Following a Phase II investigation started back in April, the Serbian national competition authority (NCA) has cleared an acquisition in the baking industry – with strings attached.

By way of the transaction,  Slovenian Don Don is acquiring control over assets used for production of bread, located in the Serbian town of Zaječar. The assets used to belong to a local company active in the production of flour and baking products, now in financial troubles. Actually, Don Don acquired the target assets in enforcement proceedings initiated against the target company.

In its analysis, the Serbian NCA defined two relevant product markets: the production of fresh bread and the wholesale of fresh bread. For both relevant product markets the NCA considered the relevant geographic market to be the municipalities in which the target was present and in which there was an overlap between the parties to the concentration.

During the merger probe, started by a merger filing submitted by the acquirer, the NCA established that the transaction may distort competition on the relevant market, due to the large combined market share of the parties to the concentration.

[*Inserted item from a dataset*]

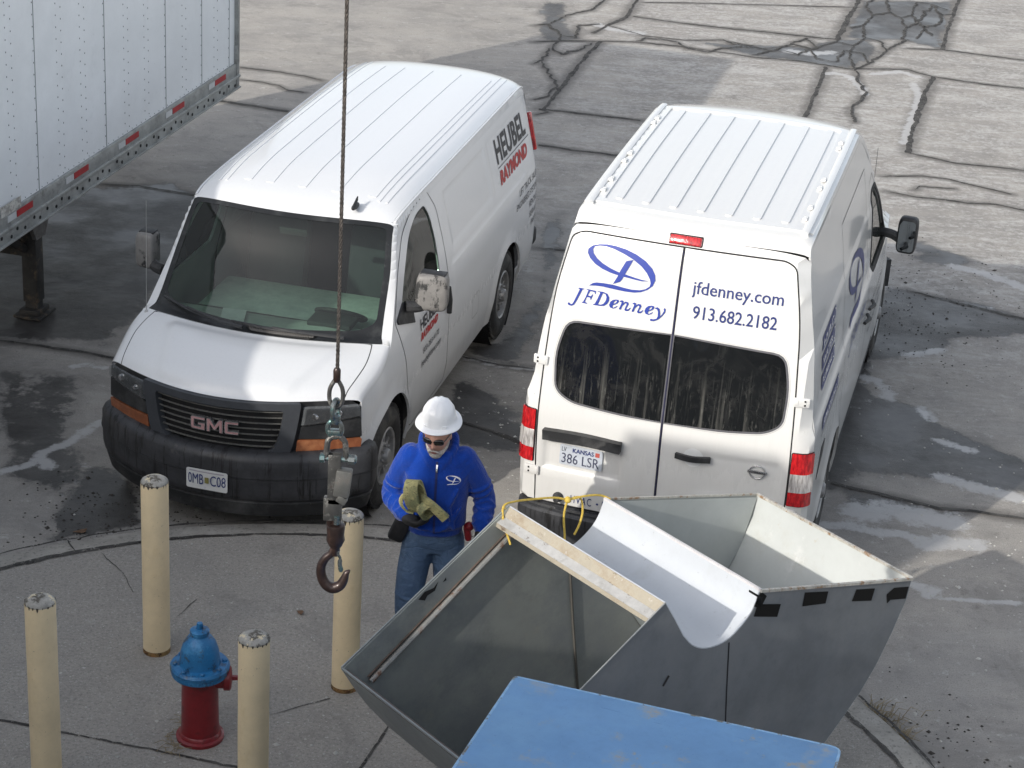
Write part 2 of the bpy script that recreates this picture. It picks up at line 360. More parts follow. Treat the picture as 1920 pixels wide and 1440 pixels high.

The NCA expressed these concerns in a statement of objections, which was delivered to the applicant during the merger control proceedings.

Responding to the statement of objections, Don Don offered to the NCA certain commitments it was willing to accept to obtain a clearance. Eventually, the NCA accepted the commitments and cleared the transaction with strings attached.

The commitments accepted by the NCA are of behavioral nature – Don Don undertook to send the NCA semi-annual reports concerning its production capacities, output, and sales on the relevant markets. These reporting obligations are supposed to last three years in total.

Key takeaway

The latest clearance confirms a spike in the NCA’s interest in mergers – this is already a second Phase II clearance the Serbian NCA has rendered this year, with one more Phase II probe pending. As a comparison, in each of 2017 and 2018, the NCA had rendered only one Phase II decision apiece.